Incidentally, as a bonus-the guy who's living with us-Hayden, offered to babysit Ransom and since he spends a lot of time watching me take care of him, and playing with him when he's home...I felt really comfortable leaving Ransom with him so that we could go see The King's Speech. * This was ALSO a huge treat since we're going to be having a babysitter tonight as well ( we're going to see Beauty and the Beast at the local theatre with a bunch of friends) and so I feel like I'm being hugely spoiled to be away from my child multiple times in a matter of days....
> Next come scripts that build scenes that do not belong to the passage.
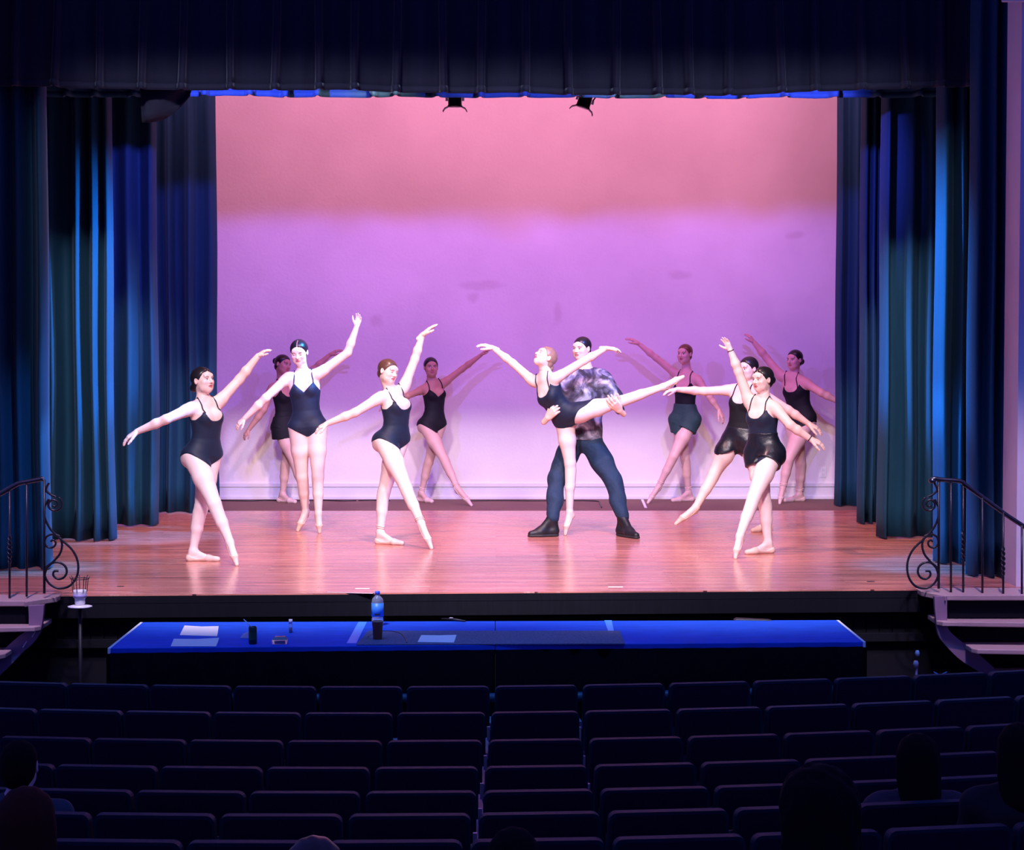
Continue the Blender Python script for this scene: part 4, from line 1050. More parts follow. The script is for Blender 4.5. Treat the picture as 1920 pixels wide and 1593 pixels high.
# ------------------------------------------------------------------ the cast on stage
ML = M['leotard_matte']
PEOPLE = [
 dict(label='ballet dancer in black leotard at far left, arm raised, right toe pointed forward', Y=17.95, yaw=42, neck=(384,752), shL=(408,756), shR=(357,766), hip=(379,852), waist=(386,803),
      head=(380,714), face=(52,8,0), bun=(0,-.108,-.045,.032), hs=1.02, bulk=1.06, parted=True,
      armR=dict(el=(311,786), wr=(257,809), tip=(222,831), sg=(-1,0,0), palm=(0,.2,-1), thumb=(.5,-1,0)),
      armL=dict(el=(449,711), wr=(484,667), tip=(507,650), sg=(1,0,0), palm=(.3,.2,-1), thumb=(0,-1,.3)),
      legR=dict(knee=(402,944), ankle=(431,1016), toe=(444,1058), foot='point', ady=.08, yaw=30, kdy=-.06), legL=dict(knee=(377,953), ankle=(362,1031), heel=(356,1046), toe=(408,1048), foot='flat', yaw=60), shoe=M['slipper']),
 dict(label='tall dancer in V-neck black leotard on tiptoe looking down, left hand raised high', Y=20.5, yaw=0, g=1.06, neck=(569,703), shL=(599,700), shR=(540,708), hip=(577,799), waist=(573,752),
      head=(561,661), face=(-6,-16,3), shut=True, parted=True, vneck=True, neckline=.72, hs=1.0,
      armR=dict(el=(498,746), wr=(458,785), tip=(437,803), sg=(-1,0,0), palm=(.4,.6,-.6), thumb=(0,-1,0)),
      armL=dict(el=(652,661), wr=(669,612), tip=(676,584), sg=(-1,0,0), palm=(-.3,-1,0), thumb=(-1,0,0)),
      legR=dict(knee=(566,893), ankle=(573,958), toe=(558,994), foot='point', ady=.05, yaw=-25), legL=dict(knee=(596,893), ankle=(597,962), toe=(599,997), foot='point', ady=.02, yaw=20), shoe=M['slipper']),
 dict(label='dancer in black skirt half hidden behind the tall tiptoe dancer', Y=24.05, yaw=35, neck=(531,714), shL=(550,722), shR=(510,728), hip=(537,800), head=(530,684), face=(50,-4,-12), skin=(.55,.30,.24), tights=(.66,.44,.38), bun=(0,-.118,.035,.038), vs=.0085,
      cloth=ML, clothes='skirt', armR=dict(el=(494,768), wr=(466,806), tip=(452,825), sg=(-1,0,0), palm=(.4,.6,-.6), thumb=(0,-1,0)), armL=dict(el=(588,692), wr=(619,665), tip=(644,650), sg=(1,0,0), palm=(0,.2,-1), thumb=(0,-1,0)),
      legL=dict(knee=(536,868), ankle=(530,925), heel=(524,937), toe=(560,941), foot='flat', yaw=50), legR=dict(knee=(553,868), ankle=(566,914), toe=(578,943), foot='point', ady=.05, yaw=30)),
 dict(label='brown-haired dancer in black leotard left of centre, left arm high, downcast face', Y=19.45, yaw=42, neck=(736,735), shL=(757,727), shR=(713,745), hip=(734,824), waist=(742,780), head=(727,697), face=(48,-8,-10), shut=True, hair=M['hair_brown'], browc=(.12,.06,.04), bulk=1.05, ribbons=True,
      armR=dict(el=(666,773), wr=(613,794), tip=(584,809), sg=(-1,0,0), palm=(.2,.3,-1), thumb=(.3,-1,0)), armL=dict(el=(778,673), wr=(792,628), tip=(822,601), sg=(1,0,0), palm=(.3,0,-1), thumb=(0,-1,.2), curl=.08),
      legR=dict(knee=(761,914), ankle=(790,981), toe=(809,1027), foot='point', ady=.08, yaw=30, kdy=-.06), legL=dict(knee=(720,922), ankle=(713,997), heel=(709,1014), toe=(756,1018), foot='flat', yaw=60)),
 dict(label='slim dancer in black leotard at the back wall, arm reaching up right', Y=24.05, yaw=25, neck=(811,716), shL=(831,719), shR=(791,731), hip=(810,795), waist=(814,756), head=(808,689), face=(12,2,0), skin=(.50,.27,.20), tights=(.66,.44,.38), bulk=.92, vs=.0085, vneck=True, neckline=.70, cloth=ML, ribbons=True,
      armR=dict(el=(764,742), wr=(728,758), tip=(706,768), sg=(-1,0,0), palm=(0,.2,-1), thumb=(0,-1,0)), armL=dict(el=(866,692), wr=(901,666), tip=(916,653), sg=(1,0,0), palm=(.2,0,-1), thumb=(0,-1,0)),
      legR=dict(knee=(834,863), ankle=(857,914), toe=(884,947), foot='point', ady=.06, yaw=30), legL=dict(knee=(804,866), ankle=(790,922), heel=(786,936), toe=(818,941), foot='flat', yaw=55)),
 dict(label='ballerina on one pointe in arabesque held by the man, face tilted up', Y=20.15, yaw=-38, yaw_h=-42, htilt=24, neck=(1021,704), shL=(1042,709), shR=(1001,716), hip=(1070,780), waist=(1045,760), head=(1022,671), face=(-62,36,0), hair=M['hair_fair'], browc=(.2,.1,.08), shut=True, bun=(0,-.102,-.045,.030), ribbons=False,
      armR=dict(el=(962,681), wr=(924,652), tip=(891,641), sg=(1,0,0), palm=(0,.2,-1), thumb=(0,-1,.2)), armL=dict(el=(1095,676), wr=(1136,653), tip=(1169,655), sg=(-1,0,0), palm=(0,-.3,-1), thumb=(0,-1,-.6)),
      legR=dict(knee=(1069,868), ankle=(1068,959), toe=(1060,1001), foot='point', ady=.03, yaw=-60), legL=dict(knee=(1160,753), ankle=(1243,725,-.02), toe=(1281,706,-.02), foot='air', yaw=-60)),
 dict(label='man in tie-dyed grey shirt and navy joggers supporting the ballerina', Y=20.47, male=True, g=1.10, hs=.93, yaw=-14, neck=(1097,694), shL=(1131,711), shR=(1063,711), hip=(1091,832), head=(1091,654), face=(-36,-2,0), cropped=True, hairoff=.005, clothes='tee', trousers=True, bare=True, skin=(.80,.52,.44), bands=[('L', 0)],
      armL=dict(el=(1158,752,-.08), wr=(1162,769,-.24), tip=(1136,745,-.13), palm=(.1,1,.3), thumb=(1,0,.6), curl=.12, grip=.25), armR=dict(el=(1044,765,-.12), wr=(1027,783,-.30), tip=(1050,757,-.09), palm=(.5,1,0), thumb=(-.2,0,1), curl=.2, grip=.25),
      legL=dict(knee=(1149,898), ankle=(1167,968), heel=(1164,999), toe=(1192,1006), foot='flat', yaw=20), legR=dict(knee=(1044,898), ankle=(1037,968), heel=(1039,1000), toe=(1000,1003), foot='flat', yaw=-40)),
 dict(label='auburn-haired dancer in green shorts at the back wall, right of the couple', Y=24.05, yaw=-28, neck=(1287,699), shL=(1308,711), shR=(1269,703), hip=(1284,786), head=(1284,664), face=(-34,0,0), skin=(.74,.44,.38), tights=(.72,.48,.44), hair=M['hair_red'], browc=(.2,.08,.05), bulk=.96, vs=.0085, cloth=ML, shorts=(M['green_shorts'], .135, .016, .25), ribbons=True, hairoff=.006,
      armR=dict(el=(1230,671), wr=(1197,644), tip=(1172,628), sg=(1,0,0), palm=(0,.2,-1), thumb=(0,-1,0)), armL=dict(el=(1331,744), wr=(1348,769), tip=(1363,795), sg=(-1,0,0), palm=(-.6,.4,-.4), thumb=(-.3,-1,0)),
      legL=dict(knee=(1263,855), ankle=(1236,910), toe=(1215,942), foot='point', ady=.06, yaw=-30, kdy=-.05), legR=dict(knee=(1284,858), ankle=(1291,921), heel=(1297,935), toe=(1257,938), foot='flat', yaw=-55)),
 dict(label='dancer in black shorts reaching left, standing just behind the front right dancer', Y=20.35, yaw=-32, g=1.02, neck=(1399,721), shL=(1424,735), shR=(1373,731), hip=(1388,826), head=(1403,692), face=(-48,-3,0), bulk=1.04, cloth=ML, shorts=(M['satin'], .085, .008, .20),
      armR=dict(el=(1321,733), wr=(1269,730), tip=(1238,735), sg=(0,0,0), palm=(0,.2,-1), thumb=(0,-1,.2)), armL=dict(el=(1478,768), wr=(1516,794), tip=(1550,812), sg=(-1,0,0), palm=(0,.3,-1), thumb=(-.3,-1,0)),
      legR=dict(knee=(1339,888), ankle=(1305,950,-.10), toe=(1267,982,-.12), foot='air', yaw=-50), legL=dict(knee=(1424,902), ankle=(1438,975), heel=(1442,991), toe=(1412,994), foot='flat', yaw=-50), shoe=M['slipper']),
 dict(label='front right dancer in black satin shorts, hair in low bun, one arm raised', Y=18.72, yaw=-38, neck=(1429,748), shL=(1454,765), shR=(1406,756), hip=(1433,848), head=(1430,712), face=(-52,-2,0), bun=(0,-.110,-.005,.036), bulk=1.07, parted=True, shorts=(M['satin'], .120, .011, .25), bands=[('L', 0), ('R', 0)],
      armR=dict(el=(1385,697), wr=(1369,655), tip=(1357,630), sg=(-1,0,0), palm=(-.5,-.6,0), thumb=(-1,0,0), spread=1.5, curl=.1), armL=dict(el=(1482,797), wr=(1520,823), tip=(1555,838), sg=(-1,0,0), palm=(0,.4,-1), thumb=(-.4,-.6,-.6)),
      legL=dict(knee=(1413,933), ankle=(1387,1005), toe=(1379,1045), foot='point', ady=.06, yaw=-30, kdy=-.05), legR=dict(knee=(1433,940), ankle=(1440,1016), heel=(1446,1031), toe=(1401,1035), foot='flat', yaw=-60), shoe=M['slipper']),
 dict(label='dark-haired dancer at the back wall beside the right curtain, arms spread', Y=24.05, yaw=-32, neck=(1486,704), shL=(1507,716), shR=(1465,706), hip=(1499,788), waist=(1497,752), head=(1490,675), face=(-45,-2,0), skin=(.70,.40,.36), tights=(.70,.46,.42), bun=(0,-.118,-.02,.038), bulk=1.14, vs=.0085, cloth=ML, ribbons=True, clothes='leotard', hipcut=.35,
      armR=dict(el=(1437,671), wr=(1413,641), tip=(1398,620), sg=(1,0,0), palm=(.3,.2,-1), thumb=(0,-1,.3)), armL=dict(el=(1540,736), wr=(1572,753), tip=(1590,764), sg=(-1,0,0), palm=(0,.3,-1), thumb=(0,-1,0)),
      legL=dict(knee=(1478,861), ankle=(1468,914), toe=(1462,943), foot='point', ady=.06, yaw=-30, kdy=-.05), legR=dict(knee=(1501,868), ankle=(1499,924), heel=(1505,935), toe=(1473,938), foot='flat', yaw=-55)),
]
import os as _os
CAST = [build_person(S) for S in PEOPLE]
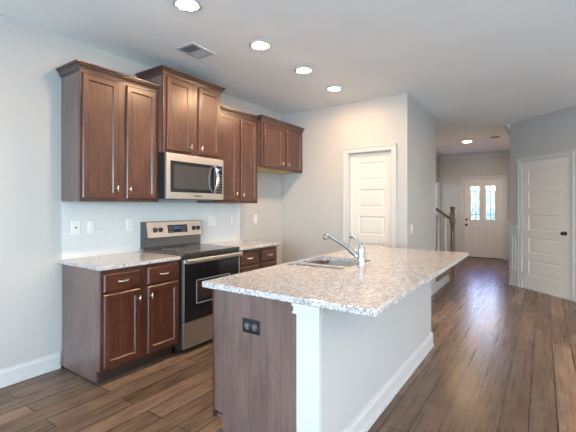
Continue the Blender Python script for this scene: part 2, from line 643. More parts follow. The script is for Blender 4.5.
B(xf).lathe((FD[0]+.062, .010, 1.005), [(.026, 0), (.028, -.006), (.022, -.014), (.004, -.018)], axis='y').done('deadbolt', BRONZE, leaf)
for z in (.25, 1.06, 1.83): hinge(xf, FD[1]-.016, .006, z, leaf)
B(xf).box(FD[0]+.018, -.015, 0, FD[1]-.018, .14, .018, .003).done('threshold', BRONZE, d)


# ---- baseboards, crowns, chair rails
def baseboard(b, x0, x1, h=.132, t=.015):
    b.box(x0, -t, 0, x1, 0, h-.028, .002)
    b.loops([[(x, 0, h-.030), (x, -t, h-.030), (x, -t+.003, h-.020), (x, -t*.55, h-.010), (x, -t*.55, h-.002), (x, 0, h)] for x in (x0, x1)])
    b.box(x0, -t-.011, 0, x1, -t+.002, .018, .004)


def crown(b, x0, x1, s=.10):
    b.loops([[(x, 0, H-s-.012), (x, -.012, H-s-.012), (x, -.016, H-s+.01), (x, -s*.45, H-s*.5), (x, -s+.014, H-.022), (x, -s, H-.016), (x, -s, H), (x, 0, H)] for x in (x0, x1)])


ID = frame((0, 0, 0), (1, 0, 0), (0, 1, 0))
HALL = frame((0, -1.927, 0), (1, 0, 0), (0, 1, 0))
b = B(ID); baseboard(b, -5.0, -.012); struct(b.done('baseboard_left', TRIM))
b = B(HALL); baseboard(b, XP-.015, 4.757); struct(b.done('baseboard_hall', TRIM))
b = B(BACK(XP)); baseboard(b, .02, 1.03); baseboard(b, 1.81, 1.927+.015); struct(b.done('baseboard_back', TRIM))
b = B(BACK(9.474)); baseboard(b, .97, 1.507); baseboard(b, 2.60, 2.87); struct(b.done('baseboard_front', TRIM))
b = B(DIAG); baseboard(b, 0, .170); baseboard(b, 1.19, 2.30); struct(b.done('baseboard_diagonal', TRIM))
FR = frame((0, -2.87, 0), (-1, 0, 0), (0, -1, 0))
FL = frame((0, -.97, 0), (1, 0, 0), (0, 1, 0))
b = B(FR); baseboard(b, -9.474, -6.028); struct(b.done('baseboard_foyer_right', TRIM))
b = B(FL); baseboard(b, 5.87, 9.47); struct(b.done('baseboard_foyer_left', TRIM))
b = B(BACK(9.474)); crown(b, .97, 2.87); struct(b.done('trim_1', TRIM))
b = B(FL); crown(b, 5.86, 9.46); struct(b.done('trim_2', TRIM))
b = B(FR); crown(b, -9.46, -6.035, .085); struct(b.done('trim_3', TRIM))


def wainscot(b, x0, x1, frames, zr=1.01):
    b.box(x0, -.006, .12, x1, 0, zr)
    b.box(x0, -.030, zr, x1, 0, zr+.022, .005)
    b.box(x0, -.016, zr-.045, x1, 0, zr, .004)
    for (a, c, z0, z1) in frames:
        f = .022
        for r in ((a, z0, a+f, z1), (c-f, z0, c, z1), (a+f, z0, c-f, z0+f), (a+f, z1-f, c-f, z1)):
            b.box(r[0], -.022, r[1], r[2], -.004, r[3], .005)


b = B(BACK(9.474)); wainscot(b, .985, 1.515, [(1.06, 1.44, .26, .87)]); wainscot(b, 2.60, 2.868, [(2.66, 2.81, .26, .87)]); struct(b.done('trim_4', TRIM))
b = B(DIAG); wainscot(b, 0, .172, [(.050, .140, .25, .87)]); struct(b.done('trim_5', TRIM))
b = B(FR); wainscot(b, -9.46, -6.03, [(-9.40, -8.4, .26, .87), (-8.3, -7.3, .26, .87), (-7.2, -6.10, .26, .87)]); struct(b.done('trim_6', TRIM))
b = B(FL); wainscot(b, 5.87, 9.455, [(5.95, 6.9, .26, .87), (7.0, 7.95, .26, .87), (8.05, 9.38, .26, .87)]); struct(b.done('trim_7', TRIM))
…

I really do think I'm a better parent to Ransom when I've had a break every so often though, and I'm currently praying about whether or not I can schedule a time once a week, during the week for me to be away from him for a few hours...so far I do not see a way for this to happen without me putting him in Hourly Care ( which I do not want to do). But I'm praying about it. At the moment I feel like I just HANG ON to the thought of Brett coming home every evening so that I can get a bit of help, but that attitude is really not the one I need to have. Poor Brett is working hard all day, and while he LOVES spending time with Ransom in the evening, and would never complain about helping me out whenever he can, I need to make sure that my attitude towards him is not Raggedy Housewife when he gets home...things need to change, some way, some how.
*SUCH a good movie! I totally recommend it!!! the soundtrack, the acting, the incredible true story...it was really a wonderful piece of storytelling!
1 comment:
Hey, Girl! I stayed home for 12 years and it was a beautiful idea to take my sweet babies to a quality Mother's Day Out for 3 hours weekly at a local church. Then, when they were three, they attended pre-school 3 mornings a week. They learned so much and loved loved making friends! I adored my babies, I adored staying home with them and I adored a few hours of respite each week. It did give me more perspective and hey, I have fabulous girls! Don't worry!